INSTRUCTIONS TO FOLLOW
Repeat every line below exactly as it reads.

DATA EXTRACT

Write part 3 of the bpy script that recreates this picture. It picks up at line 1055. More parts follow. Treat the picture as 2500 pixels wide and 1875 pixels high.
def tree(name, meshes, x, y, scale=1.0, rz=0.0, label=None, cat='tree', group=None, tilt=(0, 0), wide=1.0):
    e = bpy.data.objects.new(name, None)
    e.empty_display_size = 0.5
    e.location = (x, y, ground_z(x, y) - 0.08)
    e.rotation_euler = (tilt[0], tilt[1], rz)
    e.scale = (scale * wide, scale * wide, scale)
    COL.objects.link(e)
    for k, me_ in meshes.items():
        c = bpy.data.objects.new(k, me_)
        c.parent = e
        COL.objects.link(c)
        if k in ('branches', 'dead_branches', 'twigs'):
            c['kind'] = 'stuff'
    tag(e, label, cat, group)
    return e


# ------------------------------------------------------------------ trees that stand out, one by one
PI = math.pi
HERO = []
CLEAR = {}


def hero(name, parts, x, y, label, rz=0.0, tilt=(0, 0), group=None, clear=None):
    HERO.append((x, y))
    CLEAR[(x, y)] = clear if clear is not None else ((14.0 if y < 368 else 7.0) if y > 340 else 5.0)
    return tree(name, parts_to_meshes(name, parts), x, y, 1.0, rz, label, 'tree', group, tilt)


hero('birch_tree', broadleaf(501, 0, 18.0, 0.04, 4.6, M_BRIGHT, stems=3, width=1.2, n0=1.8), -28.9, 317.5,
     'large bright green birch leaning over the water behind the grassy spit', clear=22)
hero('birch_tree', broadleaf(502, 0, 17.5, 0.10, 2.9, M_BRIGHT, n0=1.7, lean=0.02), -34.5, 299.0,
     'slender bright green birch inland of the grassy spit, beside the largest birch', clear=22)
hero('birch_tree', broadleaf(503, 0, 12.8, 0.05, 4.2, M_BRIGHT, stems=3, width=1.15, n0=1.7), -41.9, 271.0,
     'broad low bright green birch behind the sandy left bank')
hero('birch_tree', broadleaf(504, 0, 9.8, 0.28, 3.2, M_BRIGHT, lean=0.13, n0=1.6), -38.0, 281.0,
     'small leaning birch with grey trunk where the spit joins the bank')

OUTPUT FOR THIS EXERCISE
Write part 3 of the bpy script that recreates this picture. It picks up at line 1055. More parts follow. Treat the picture as 2500 pixels wide and 1875 pixels high.
def tree(name, meshes, x, y, scale=1.0, rz=0.0, label=None, cat='tree', group=None, tilt=(0, 0), wide=1.0):
    e = bpy.data.objects.new(name, None)
    e.empty_display_size = 0.5
    e.location = (x, y, ground_z(x, y) - 0.08)
    e.rotation_euler = (tilt[0], tilt[1], rz)
    e.scale = (scale * wide, scale * wide, scale)
    COL.objects.link(e)
    for k, me_ in meshes.items():
        c = bpy.data.objects.new(k, me_)
        c.parent = e
        COL.objects.link(c)
        if k in ('branches', 'dead_branches', 'twigs'):
            c['kind'] = 'stuff'
    tag(e, label, cat, group)
    return e


# ------------------------------------------------------------------ trees that stand out, one by one
PI = math.pi
HERO = []
CLEAR = {}


def hero(name, parts, x, y, label, rz=0.0, tilt=(0, 0), group=None, clear=None):
    HERO.append((x, y))
    CLEAR[(x, y)] = clear if clear is not None else ((14.0 if y < 368 else 7.0) if y > 340 else 5.0)
    return tree(name, parts_to_meshes(name, parts), x, y, 1.0, rz, label, 'tree', group, tilt)


hero('birch_tree', broadleaf(501, 0, 18.0, 0.04, 4.6, M_BRIGHT, stems=3, width=1.2, n0=1.8), -28.9, 317.5,
     'large bright green birch leaning over the water behind the grassy spit', clear=22)
hero('birch_tree', broadleaf(502, 0, 17.5, 0.10, 2.9, M_BRIGHT, n0=1.7, lean=0.02), -34.5, 299.0,
     'slender bright green birch inland of the grassy spit, beside the largest birch', clear=22)
hero('birch_tree', broadleaf(503, 0, 12.8, 0.05, 4.2, M_BRIGHT, stems=3, width=1.15, n0=1.7), -41.9, 271.0,
     'broad low bright green birch behind the sandy left bank')
hero('birch_tree', broadleaf(504, 0, 9.8, 0.28, 3.2, M_BRIGHT, lean=0.13, n0=1.6), -38.0, 281.0,
     'small leaning birch with grey trunk where the spit joins the bank')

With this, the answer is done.